*Problem statement*. Set down exactly the lines in the records below that run from the line with "What Blender Python" to the line with "COL = scene.collection", inclusive, and nothing more.

*Given data*.
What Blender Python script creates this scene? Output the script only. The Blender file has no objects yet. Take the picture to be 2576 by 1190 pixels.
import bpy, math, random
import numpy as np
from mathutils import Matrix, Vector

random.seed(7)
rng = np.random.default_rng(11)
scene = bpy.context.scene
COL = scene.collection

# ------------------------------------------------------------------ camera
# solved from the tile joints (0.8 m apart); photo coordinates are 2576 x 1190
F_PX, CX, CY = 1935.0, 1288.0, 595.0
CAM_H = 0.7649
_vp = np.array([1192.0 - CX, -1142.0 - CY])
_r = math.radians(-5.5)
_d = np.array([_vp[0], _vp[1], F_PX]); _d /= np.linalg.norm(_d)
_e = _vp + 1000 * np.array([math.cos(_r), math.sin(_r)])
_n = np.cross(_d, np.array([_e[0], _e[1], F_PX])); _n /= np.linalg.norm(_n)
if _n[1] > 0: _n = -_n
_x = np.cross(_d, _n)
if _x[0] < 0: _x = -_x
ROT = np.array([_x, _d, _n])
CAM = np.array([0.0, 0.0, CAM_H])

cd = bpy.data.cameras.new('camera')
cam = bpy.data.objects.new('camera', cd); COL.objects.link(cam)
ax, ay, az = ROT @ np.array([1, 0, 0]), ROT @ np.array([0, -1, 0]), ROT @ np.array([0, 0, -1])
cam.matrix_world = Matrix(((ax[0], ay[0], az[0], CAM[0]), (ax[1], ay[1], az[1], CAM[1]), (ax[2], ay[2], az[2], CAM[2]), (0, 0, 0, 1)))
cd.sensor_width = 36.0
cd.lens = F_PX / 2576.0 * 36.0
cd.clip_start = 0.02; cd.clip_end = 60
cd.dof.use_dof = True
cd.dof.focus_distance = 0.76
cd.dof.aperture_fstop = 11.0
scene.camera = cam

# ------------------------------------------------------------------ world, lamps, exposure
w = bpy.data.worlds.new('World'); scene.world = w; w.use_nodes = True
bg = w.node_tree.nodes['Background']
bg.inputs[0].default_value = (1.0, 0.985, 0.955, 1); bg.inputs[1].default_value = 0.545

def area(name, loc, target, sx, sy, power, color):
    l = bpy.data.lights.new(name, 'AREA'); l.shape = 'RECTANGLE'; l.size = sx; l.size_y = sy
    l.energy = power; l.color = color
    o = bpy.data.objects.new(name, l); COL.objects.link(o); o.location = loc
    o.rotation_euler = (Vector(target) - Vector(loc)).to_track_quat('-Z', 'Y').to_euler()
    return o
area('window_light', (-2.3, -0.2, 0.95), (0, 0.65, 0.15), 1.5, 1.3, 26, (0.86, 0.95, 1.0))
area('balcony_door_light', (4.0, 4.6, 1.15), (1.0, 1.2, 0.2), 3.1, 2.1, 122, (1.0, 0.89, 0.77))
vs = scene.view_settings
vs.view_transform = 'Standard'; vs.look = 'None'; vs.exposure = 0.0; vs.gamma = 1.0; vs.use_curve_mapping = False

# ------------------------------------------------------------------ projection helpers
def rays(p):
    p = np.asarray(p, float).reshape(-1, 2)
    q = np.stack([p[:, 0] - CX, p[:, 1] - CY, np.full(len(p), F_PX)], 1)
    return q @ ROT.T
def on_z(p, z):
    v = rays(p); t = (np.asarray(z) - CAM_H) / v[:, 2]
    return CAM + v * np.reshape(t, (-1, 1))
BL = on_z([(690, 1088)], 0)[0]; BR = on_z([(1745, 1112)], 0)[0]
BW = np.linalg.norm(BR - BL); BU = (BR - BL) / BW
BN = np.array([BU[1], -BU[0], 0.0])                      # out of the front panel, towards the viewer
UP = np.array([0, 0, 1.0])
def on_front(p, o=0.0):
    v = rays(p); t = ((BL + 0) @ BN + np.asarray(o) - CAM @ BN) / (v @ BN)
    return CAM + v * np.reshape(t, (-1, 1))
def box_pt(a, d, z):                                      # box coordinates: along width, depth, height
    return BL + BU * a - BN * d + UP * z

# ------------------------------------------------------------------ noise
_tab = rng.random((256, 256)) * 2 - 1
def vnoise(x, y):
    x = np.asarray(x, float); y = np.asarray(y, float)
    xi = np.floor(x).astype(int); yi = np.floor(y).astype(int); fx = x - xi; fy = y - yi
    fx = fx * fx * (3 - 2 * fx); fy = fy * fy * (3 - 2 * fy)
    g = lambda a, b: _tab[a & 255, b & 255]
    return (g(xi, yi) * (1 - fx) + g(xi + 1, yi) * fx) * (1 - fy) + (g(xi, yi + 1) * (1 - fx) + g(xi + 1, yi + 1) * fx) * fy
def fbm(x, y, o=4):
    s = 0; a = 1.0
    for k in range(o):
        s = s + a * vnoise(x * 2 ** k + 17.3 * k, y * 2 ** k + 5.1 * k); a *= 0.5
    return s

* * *

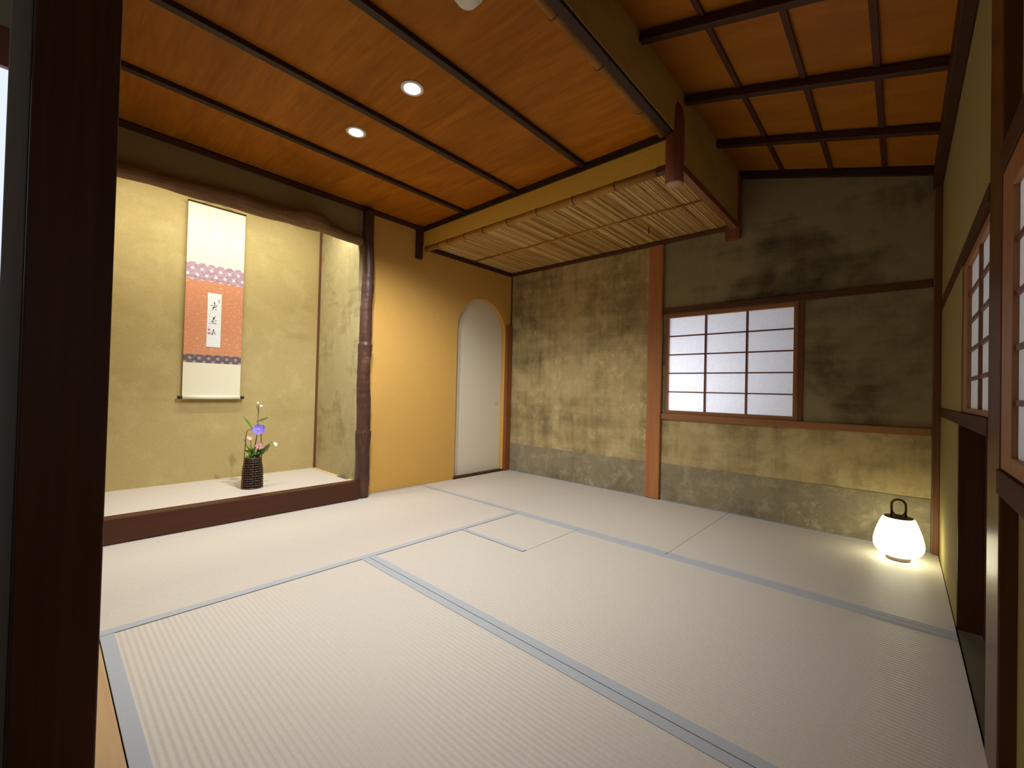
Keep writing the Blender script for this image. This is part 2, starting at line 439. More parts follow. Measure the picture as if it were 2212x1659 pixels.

*Correct response*.
What Blender Python script creates this scene? Output the script only. The Blender file has no objects yet. Take the picture to be 2576 by 1190 pixels.
import bpy, math, random
import numpy as np
from mathutils import Matrix, Vector

random.seed(7)
rng = np.random.default_rng(11)
scene = bpy.context.scene
COL = scene.collection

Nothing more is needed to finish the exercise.